I also met a somewhat flushed old hack whose name I forget, who reminisced about the good old days when it was possible to down a bottle or two of claret before being dispatched onto a plane to do a story without the foggiest idea of where you were going or what you were meant to be writing about. The Martini-swilling ad men of Mad Men had nothing on the lunchtime boozers of Fleet Street in their heyday.

A few years earlier, in the late 80s, when I was 16 and on work experience at the Reading Chronicle, I was taken to see a printing press running full throttle, churning out copies of the paper. It was an awe-inspiring sight – and sound: power in action. It made a big impression on me, and it’s part of the reason why the newspaper industry in the last decades of the last century is going to form part of the backdrop to the new novel I’m starting work on (hence Sunrise: research).
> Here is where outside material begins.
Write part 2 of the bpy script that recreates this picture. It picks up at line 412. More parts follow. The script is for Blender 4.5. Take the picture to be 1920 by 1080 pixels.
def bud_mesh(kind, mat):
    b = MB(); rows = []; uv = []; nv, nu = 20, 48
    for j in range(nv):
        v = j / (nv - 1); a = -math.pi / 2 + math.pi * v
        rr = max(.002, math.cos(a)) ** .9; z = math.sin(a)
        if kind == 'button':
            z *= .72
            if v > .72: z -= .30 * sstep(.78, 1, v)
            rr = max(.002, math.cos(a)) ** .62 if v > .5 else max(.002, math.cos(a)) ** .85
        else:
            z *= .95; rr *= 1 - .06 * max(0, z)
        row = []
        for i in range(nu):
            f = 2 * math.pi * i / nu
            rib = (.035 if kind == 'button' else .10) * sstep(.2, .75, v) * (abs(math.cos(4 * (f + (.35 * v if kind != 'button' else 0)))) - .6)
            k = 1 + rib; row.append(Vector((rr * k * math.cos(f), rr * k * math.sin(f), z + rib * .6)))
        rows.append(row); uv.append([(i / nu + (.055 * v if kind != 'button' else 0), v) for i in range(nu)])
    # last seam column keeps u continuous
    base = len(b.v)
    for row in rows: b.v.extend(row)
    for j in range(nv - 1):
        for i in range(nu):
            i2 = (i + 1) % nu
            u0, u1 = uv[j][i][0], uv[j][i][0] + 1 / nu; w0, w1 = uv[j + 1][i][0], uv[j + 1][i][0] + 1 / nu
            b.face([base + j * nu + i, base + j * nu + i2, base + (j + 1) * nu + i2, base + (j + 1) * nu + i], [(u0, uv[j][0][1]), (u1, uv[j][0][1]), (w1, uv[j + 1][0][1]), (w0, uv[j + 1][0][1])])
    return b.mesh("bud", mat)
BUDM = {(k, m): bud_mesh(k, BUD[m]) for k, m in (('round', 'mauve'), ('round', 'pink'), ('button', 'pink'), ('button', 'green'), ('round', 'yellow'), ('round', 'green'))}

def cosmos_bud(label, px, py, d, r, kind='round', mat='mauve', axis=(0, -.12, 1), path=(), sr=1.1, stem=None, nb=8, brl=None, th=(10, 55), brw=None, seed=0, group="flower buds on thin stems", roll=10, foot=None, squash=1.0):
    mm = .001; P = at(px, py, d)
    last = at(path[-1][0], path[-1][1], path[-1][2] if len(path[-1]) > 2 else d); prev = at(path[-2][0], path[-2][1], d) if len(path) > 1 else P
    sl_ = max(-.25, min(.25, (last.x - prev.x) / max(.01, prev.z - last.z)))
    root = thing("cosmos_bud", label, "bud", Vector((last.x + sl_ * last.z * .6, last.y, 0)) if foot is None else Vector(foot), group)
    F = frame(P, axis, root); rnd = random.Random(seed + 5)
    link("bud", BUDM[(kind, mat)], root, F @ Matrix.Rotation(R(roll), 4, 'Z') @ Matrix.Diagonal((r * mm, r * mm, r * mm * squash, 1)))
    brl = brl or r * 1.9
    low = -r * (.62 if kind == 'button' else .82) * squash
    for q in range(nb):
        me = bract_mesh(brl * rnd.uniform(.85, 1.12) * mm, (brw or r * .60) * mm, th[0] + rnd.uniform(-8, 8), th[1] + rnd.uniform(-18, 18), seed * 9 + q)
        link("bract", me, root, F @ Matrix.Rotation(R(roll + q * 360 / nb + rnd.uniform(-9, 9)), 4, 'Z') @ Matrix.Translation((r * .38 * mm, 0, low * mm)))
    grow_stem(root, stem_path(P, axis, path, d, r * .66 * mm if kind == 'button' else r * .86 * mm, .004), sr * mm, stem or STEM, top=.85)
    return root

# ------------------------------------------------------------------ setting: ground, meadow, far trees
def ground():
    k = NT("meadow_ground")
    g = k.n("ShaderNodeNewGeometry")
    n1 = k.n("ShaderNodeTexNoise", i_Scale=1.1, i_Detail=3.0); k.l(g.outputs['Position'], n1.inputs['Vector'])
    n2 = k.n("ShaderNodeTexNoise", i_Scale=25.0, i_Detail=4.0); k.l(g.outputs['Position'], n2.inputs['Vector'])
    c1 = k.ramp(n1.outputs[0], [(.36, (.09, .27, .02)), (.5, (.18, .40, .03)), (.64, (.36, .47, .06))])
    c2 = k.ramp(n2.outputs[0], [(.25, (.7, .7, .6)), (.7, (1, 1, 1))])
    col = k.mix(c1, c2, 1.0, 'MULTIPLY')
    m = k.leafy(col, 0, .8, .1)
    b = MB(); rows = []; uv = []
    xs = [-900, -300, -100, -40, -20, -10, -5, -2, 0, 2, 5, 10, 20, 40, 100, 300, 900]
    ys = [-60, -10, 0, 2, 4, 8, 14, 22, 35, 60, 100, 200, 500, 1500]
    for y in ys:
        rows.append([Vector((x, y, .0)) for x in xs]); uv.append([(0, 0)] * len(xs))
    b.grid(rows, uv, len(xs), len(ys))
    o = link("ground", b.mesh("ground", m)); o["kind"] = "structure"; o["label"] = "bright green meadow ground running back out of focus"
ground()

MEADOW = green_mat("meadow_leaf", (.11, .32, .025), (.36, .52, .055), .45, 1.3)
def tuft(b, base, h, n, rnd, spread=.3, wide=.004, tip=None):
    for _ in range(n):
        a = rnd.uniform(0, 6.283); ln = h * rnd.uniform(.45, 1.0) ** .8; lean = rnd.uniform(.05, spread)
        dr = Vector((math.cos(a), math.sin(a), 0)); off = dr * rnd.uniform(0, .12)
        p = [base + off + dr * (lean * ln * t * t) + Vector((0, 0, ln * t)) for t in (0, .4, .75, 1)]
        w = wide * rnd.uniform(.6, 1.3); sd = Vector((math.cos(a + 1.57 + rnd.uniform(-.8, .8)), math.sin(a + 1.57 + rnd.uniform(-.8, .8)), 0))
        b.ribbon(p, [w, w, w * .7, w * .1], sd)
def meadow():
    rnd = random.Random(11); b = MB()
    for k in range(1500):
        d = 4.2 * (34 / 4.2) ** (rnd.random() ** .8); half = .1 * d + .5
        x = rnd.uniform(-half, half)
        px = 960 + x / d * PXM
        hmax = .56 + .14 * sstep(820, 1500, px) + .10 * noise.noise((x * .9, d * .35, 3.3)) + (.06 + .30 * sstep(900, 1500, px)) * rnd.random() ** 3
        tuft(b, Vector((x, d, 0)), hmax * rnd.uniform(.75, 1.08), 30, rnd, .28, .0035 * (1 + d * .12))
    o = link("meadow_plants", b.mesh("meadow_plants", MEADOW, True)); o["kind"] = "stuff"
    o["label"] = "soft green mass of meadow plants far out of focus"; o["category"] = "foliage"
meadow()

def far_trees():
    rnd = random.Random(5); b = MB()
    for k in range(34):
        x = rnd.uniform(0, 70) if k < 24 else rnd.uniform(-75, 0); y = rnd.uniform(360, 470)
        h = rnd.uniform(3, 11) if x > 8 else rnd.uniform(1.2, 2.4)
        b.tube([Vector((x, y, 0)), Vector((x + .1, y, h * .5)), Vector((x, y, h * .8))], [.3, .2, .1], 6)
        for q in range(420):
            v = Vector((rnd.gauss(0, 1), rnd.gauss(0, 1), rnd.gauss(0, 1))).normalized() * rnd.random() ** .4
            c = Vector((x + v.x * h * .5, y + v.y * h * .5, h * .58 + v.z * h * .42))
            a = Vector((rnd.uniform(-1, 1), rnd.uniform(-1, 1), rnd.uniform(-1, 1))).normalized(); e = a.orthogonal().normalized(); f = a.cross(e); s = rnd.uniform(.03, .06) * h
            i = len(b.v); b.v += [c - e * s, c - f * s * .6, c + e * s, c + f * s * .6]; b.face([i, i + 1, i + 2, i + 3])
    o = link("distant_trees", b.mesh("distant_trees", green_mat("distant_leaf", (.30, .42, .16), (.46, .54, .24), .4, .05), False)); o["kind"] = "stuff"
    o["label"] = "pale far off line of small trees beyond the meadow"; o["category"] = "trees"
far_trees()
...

Adventures on the wrong side of the law

In the late 80s (through to the 90s) journalists still used typewriters and the work experience’s job was usually to count the words in the copy. The court reporter at the Reading Chronicle kindly took me to court with him to give me something more interesting to do. A woman was up for shoplifting, though what she had nicked wasn’t worth much; someone else was in trouble because he’d got drunk and sat in the middle of the road with a traffic cone on his head.

They both looked crushed and thoroughly sheepish, though by then it was too late for regret. I realised how easy it can be to find yourself on the wrong side of the law, and my new novel will touch on that, too.

Food and money and sex and crime… these things are the lifeblood of newspapers then as now. And of fiction, too.

Naturally, there’s a place for animals as well. The chance to win a pet was one of The Sun’s most successful promotions in the 1970s, alongside football stamps (and giveaway knickers). These days, everybody loves a cat on the internet, right?

Yes, there are new ways of finding and reading and watching what interests us. Times change, and the past really is another country. But a good story will always catch the eye, draw us in and get us to turn the page, whether or not it’s on paper.